Dopo anni di insabbiamenti e depistaggi, la morte di Stefano Cucchi ci ha rivelato, in tutta la sua tragica durezza, una verità che spesso viene sottaciuta: lo Stato uccide, le forze dell’ordine sono responsabili di vari crimini e la struttura repressiva statale, fatta di leggi, tribunali, chiese, psichiatria, carceri e CIE, è la causa di morte e sofferenza. Non solo Stefano, ma anche Aldo Bianzino, Serena Mollicone, Federico Aldrovandi, Riccardo Magherini, Francesco Mastrogiovanni e tante altre persone sono morte tra caserme, commissariati, ospedali o per la strada. Le carceri sono un vero e proprio inferno: oggi in Italia abbiamo circa 60.000 detenuti stipati in luoghi pericolosi e sovraffollati.
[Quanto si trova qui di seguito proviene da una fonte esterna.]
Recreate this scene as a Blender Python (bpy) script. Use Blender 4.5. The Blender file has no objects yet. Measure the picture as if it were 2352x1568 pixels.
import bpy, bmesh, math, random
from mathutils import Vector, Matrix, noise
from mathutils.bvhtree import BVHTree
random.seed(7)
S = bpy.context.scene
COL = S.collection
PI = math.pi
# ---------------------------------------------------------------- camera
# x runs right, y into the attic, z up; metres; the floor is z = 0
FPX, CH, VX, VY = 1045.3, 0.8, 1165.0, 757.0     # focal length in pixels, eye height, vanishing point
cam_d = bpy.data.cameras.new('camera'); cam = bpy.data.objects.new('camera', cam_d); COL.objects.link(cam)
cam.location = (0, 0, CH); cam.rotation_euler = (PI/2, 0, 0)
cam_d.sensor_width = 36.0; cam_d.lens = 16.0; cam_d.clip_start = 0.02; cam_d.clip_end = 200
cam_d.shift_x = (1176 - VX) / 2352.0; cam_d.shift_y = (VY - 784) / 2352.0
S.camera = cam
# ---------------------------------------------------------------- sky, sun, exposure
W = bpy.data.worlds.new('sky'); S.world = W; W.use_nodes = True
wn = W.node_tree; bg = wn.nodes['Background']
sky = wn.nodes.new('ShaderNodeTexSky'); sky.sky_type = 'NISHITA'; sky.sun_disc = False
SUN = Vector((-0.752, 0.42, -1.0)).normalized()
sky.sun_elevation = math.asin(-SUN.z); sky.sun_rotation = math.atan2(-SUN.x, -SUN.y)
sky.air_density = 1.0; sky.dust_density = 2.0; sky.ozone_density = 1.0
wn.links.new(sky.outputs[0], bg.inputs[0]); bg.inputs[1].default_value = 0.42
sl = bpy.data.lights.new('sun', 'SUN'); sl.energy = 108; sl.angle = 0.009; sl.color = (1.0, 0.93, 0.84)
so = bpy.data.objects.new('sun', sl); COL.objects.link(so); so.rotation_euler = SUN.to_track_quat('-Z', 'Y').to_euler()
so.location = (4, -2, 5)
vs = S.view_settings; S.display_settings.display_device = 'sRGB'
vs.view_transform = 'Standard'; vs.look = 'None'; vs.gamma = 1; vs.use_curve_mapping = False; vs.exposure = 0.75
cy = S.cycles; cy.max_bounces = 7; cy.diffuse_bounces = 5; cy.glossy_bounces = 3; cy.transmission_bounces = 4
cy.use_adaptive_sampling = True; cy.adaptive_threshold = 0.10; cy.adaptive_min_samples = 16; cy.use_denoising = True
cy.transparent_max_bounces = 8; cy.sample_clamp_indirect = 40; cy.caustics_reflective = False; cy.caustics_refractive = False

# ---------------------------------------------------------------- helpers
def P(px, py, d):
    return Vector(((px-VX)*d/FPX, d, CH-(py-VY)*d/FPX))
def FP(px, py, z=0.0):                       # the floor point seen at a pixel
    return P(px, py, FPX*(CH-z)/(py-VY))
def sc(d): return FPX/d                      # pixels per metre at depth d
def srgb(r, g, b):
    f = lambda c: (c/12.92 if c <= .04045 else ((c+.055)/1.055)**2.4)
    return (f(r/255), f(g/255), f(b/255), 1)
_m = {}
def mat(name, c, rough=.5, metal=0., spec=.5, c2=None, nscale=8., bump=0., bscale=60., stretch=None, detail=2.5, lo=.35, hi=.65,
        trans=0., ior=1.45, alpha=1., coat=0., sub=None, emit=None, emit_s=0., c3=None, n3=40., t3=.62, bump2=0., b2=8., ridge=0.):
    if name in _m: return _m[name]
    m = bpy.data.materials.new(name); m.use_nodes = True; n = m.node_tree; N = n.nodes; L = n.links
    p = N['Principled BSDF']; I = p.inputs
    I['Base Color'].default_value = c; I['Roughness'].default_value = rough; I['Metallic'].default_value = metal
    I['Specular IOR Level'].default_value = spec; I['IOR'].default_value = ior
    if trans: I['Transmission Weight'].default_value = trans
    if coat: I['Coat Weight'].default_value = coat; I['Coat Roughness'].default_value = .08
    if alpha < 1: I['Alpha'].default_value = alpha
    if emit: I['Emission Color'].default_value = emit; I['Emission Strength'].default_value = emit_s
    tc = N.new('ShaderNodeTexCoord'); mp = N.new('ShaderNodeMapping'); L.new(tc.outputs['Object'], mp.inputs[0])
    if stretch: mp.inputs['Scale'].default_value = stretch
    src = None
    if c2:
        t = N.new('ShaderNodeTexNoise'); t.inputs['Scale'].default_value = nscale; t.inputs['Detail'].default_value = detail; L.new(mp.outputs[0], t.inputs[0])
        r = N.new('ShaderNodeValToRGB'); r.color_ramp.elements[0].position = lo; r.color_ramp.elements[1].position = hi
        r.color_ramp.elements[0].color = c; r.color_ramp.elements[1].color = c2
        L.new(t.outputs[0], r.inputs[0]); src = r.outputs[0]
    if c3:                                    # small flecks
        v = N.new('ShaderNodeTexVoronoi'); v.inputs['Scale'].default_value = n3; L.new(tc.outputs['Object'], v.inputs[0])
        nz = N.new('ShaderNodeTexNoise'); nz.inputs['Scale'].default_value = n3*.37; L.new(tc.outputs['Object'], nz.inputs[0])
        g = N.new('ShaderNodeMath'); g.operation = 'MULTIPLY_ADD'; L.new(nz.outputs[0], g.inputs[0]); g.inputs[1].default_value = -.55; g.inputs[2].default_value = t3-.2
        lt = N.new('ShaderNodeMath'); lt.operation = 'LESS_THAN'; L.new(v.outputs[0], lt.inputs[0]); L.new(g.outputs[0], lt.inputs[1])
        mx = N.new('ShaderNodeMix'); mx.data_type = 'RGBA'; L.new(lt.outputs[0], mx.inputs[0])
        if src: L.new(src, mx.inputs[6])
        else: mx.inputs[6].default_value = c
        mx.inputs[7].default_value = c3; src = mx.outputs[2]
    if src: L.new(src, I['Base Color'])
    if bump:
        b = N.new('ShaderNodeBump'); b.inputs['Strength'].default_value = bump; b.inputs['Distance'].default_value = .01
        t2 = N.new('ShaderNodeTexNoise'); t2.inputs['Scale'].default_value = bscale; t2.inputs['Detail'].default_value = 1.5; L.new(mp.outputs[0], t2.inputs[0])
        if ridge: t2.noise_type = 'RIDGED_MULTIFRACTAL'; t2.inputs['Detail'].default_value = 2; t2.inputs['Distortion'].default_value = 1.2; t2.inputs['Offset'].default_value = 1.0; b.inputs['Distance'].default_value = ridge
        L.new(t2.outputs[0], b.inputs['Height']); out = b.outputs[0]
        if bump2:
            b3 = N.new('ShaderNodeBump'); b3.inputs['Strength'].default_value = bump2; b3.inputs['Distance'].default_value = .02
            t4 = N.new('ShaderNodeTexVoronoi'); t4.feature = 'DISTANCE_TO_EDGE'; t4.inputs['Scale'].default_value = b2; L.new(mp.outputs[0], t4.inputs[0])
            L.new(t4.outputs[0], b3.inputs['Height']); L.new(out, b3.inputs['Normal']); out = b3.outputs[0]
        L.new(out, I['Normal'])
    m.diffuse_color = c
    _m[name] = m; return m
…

Mai così tanti suicidi da cinque anni ad oggi. Il numero dei suicidi in carcere nel 2018 è un ulteriore segnale d’allarme che non va sottovalutato. Dall’inizio dell’anno, infatti, sono 55 le persone che si sono tolte la vita in diversi penitenziari. Ci troviamo di fronte a una vera e propria emergenza: lo Stato sta costruendo nel nostro paese un sistema repressivo sempre più spietato e capillare. I lager per migranti, chiusi nel corso degli anni in seguito alle lotte delle persone recluse, sono di nuovo al centro del progetto di controllo e gestione della vita di chi approda in Italia e si prevede a breve l’apertura di altri centri per la deportazione. I vari governi che si succedono, di destra e di sinistra, procedono sempre nella stessa direzione: sempre meno libertà, sempre più controllo e repressione. Anche nella nostra città, a Salerno, la situazione è allarmante: nel carcere di Fuorni si ripetono episodi tragici. Qualche giorno fa una detenuta dell’ala femminile del carcere si è suicidata, mentre negli ultimi mesi sono stati segnalati vari pestaggi, con detenuti condotti a processo apparsi davanti al giudice pieni di lividi e con evidenti segni di percosse. Proprio come è accaduto a Stefano Cucchi. Il carcere e il lavoro di magistratura e polizia fanno parte di un unico progetto rispetto al quale non chiediamo riforme e monitoraggio di meri “abusi”episodici: vogliamo invece lottare contro l’esistenza stessa di questi strumenti che servono solo a perfezionare il potere dello Stato sulle persone. Anche nella nostra città abbiamo bisogno di una maggiore solidarietà verso chi subisce la repressione e si trova suo malgrado costretto tra le maglie di questo sistema.